Dollar drops to new low

20 Oct, 2007

The dollar fell to a record low against the euro and a basket of currencies on Thursday, pressured by soft US economic data and sluggish corporate earnings that bolstered chances of an interest rate cut.
Bank of America's poor third-quarter earnings on the back of mounting credit losses took their toll on the currency market early as it fanned concerns that the global liquidity crunch is far from over. It also strengthened the case for a cut in the target federal funds rate from the current 4.75 percent to avert a sharper slowdown.
US short-term rate futures on Thursday showed a 68 percent implied chance of a rate cut at the Fed's next monetary policy meeting on October 30-31. Futures now price fully a half-percentage-point's worth of cuts by mid-2008.
"Rate cut expectations have shifted quite significantly. As recently as Monday, expectations for a rate cut were around 35 percent, now it's about 70 percent," said Kathy Lien, chief FX strategist at DailyFX.com. "That is predominantly the reason why the US dollar is weaker."
The Philadelphia Federal Reserve business activity survey was the latest report to provide evidence of a slumping US economy. Earlier in the session, higher-than-expected initial weekly US jobless claims also gave the dollar a negative tone. Both reports followed dire US housing data on Wednesday, suggesting the slowdown is deeper than many initially thought.
In late afternoon trading, the euro was up around 0.6 percent on the day at $1.4294, after climbing to a lifetime peak at $1.4310 in the opening hours of the New York session, according to Reuters data.
The dollar index, a measure of the dollar's value against six major currencies, was down 0.7 percent at 77.590. Earlier, it fell to 77.478, the lowest since its post-Bretton Woods inception more than 30 years ago.
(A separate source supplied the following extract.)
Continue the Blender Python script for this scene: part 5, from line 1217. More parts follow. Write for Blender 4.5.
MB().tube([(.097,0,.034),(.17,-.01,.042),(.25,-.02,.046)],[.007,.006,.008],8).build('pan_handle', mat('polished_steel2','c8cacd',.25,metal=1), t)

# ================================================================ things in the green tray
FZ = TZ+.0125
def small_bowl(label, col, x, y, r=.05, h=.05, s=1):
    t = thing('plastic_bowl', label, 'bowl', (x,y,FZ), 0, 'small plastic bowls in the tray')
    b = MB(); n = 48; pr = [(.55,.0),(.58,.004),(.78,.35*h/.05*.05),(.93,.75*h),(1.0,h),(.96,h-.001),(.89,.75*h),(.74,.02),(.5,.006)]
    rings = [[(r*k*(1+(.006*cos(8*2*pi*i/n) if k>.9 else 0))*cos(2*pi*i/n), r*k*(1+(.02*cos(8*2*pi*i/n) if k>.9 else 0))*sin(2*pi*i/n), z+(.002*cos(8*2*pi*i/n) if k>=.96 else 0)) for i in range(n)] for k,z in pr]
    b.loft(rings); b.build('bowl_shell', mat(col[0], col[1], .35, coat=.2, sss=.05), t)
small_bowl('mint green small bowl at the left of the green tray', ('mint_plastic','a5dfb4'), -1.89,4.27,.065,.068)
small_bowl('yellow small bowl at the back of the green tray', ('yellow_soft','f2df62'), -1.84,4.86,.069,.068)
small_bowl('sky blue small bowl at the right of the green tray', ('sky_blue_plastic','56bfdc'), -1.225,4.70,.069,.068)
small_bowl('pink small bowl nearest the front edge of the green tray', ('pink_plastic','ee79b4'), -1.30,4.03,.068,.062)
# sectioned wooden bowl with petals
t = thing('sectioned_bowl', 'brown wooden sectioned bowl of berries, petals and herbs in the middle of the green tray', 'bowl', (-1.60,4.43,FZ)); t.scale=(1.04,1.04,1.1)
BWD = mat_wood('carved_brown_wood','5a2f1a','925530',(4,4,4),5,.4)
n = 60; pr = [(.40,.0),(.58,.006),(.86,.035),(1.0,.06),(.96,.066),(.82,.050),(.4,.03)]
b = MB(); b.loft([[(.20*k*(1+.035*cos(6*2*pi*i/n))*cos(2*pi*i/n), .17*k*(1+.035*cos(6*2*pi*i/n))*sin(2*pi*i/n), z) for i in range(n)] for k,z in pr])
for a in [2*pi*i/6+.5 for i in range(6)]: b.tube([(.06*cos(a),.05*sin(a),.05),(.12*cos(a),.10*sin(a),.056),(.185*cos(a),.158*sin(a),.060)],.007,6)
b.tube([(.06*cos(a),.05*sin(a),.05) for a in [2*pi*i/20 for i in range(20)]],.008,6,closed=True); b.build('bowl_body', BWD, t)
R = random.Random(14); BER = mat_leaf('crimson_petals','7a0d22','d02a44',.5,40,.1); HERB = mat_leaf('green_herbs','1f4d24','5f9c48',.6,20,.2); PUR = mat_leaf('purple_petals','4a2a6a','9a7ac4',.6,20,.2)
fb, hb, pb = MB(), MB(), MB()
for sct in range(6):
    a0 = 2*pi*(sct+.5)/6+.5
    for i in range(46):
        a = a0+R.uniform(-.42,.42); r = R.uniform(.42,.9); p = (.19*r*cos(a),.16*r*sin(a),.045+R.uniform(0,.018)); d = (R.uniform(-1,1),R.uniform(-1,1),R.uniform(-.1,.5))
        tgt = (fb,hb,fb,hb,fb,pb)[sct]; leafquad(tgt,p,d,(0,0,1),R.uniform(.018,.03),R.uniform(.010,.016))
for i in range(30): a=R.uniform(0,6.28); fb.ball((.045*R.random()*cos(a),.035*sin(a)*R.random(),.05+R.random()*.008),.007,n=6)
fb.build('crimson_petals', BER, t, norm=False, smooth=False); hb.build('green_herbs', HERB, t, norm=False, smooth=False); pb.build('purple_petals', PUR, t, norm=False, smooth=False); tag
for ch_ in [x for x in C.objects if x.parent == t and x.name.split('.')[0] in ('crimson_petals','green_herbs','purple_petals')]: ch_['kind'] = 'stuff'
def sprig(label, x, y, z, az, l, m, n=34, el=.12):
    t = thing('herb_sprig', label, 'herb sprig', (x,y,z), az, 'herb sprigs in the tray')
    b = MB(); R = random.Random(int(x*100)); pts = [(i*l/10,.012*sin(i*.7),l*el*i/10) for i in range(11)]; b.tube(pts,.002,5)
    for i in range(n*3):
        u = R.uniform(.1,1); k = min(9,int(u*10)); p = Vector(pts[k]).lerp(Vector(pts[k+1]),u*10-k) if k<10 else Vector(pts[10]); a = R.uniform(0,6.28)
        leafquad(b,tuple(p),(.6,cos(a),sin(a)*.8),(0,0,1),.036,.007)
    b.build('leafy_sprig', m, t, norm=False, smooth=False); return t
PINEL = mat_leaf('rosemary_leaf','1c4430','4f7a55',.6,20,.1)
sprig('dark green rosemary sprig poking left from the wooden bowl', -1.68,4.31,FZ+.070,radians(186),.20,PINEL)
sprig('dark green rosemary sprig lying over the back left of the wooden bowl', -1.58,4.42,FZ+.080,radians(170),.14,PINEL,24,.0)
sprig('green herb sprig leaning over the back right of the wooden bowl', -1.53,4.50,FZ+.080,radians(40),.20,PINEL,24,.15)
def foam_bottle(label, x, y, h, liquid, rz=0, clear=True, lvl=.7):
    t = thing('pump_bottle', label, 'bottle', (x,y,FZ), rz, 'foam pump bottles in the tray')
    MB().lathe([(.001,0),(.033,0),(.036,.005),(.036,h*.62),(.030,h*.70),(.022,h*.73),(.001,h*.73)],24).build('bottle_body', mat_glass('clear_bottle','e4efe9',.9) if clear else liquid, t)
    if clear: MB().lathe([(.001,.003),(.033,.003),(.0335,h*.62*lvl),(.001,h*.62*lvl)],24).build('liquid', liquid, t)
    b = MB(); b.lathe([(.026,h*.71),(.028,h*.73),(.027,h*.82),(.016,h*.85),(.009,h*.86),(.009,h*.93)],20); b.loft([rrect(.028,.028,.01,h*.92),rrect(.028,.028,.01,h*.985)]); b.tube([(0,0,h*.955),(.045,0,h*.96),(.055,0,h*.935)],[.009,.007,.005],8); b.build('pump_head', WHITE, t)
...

It was the largest one-day percentage drop in the index since September 28.
The yen, on the other hand, gained as investors became more risk-averse and unwound carry trades in which they buy high-yielding currencies funded by borrowing low-yielders such as the yen. It was the yen's fourth straight day of gains against the dollar, the longest streak since the four days leading up to the Fed's surprise half-percentage-point cut in the discount rate, at which it lends to banks, on August 17.
The dollar was 0.8 percent weaker at 115.68 yen, near an earlier two-week low. The euro fell 0.2 percent against the yen to 165.37 yen. The dollar was already weak before the release of the Bank of America's earnings, still reeling from the effects of weak housing data the previous session.
"The combination of further US housing woes and disappointing earnings at (Bank of America) raises the downside risks for the US economy," said Ashraf Laidi, chief currency analyst at CMC Markets USA in a research note.
Foreign exchange investors are also cautious ahead of a Group of Seven meeting over the weekend. European businesses on Thursday urged France, Germany, and Italy to push for a clear commitment from the G7 group of rich industrial nations against further euro appreciation.
But few analysts were willing to bet any action will be taken to address the euro's surge against the dollar. "The reality is that currency volatility (in the euro) has fallen significantly from the spikes seen in mid-August," said Calyon in a research note.
On the US side, the bank believes that dollar weakness will not be mentioned in the statement at all given its limited impact on inflation. Analysts said the G7's focus is more likely to be on the tightly controlled Chinese yuan currency.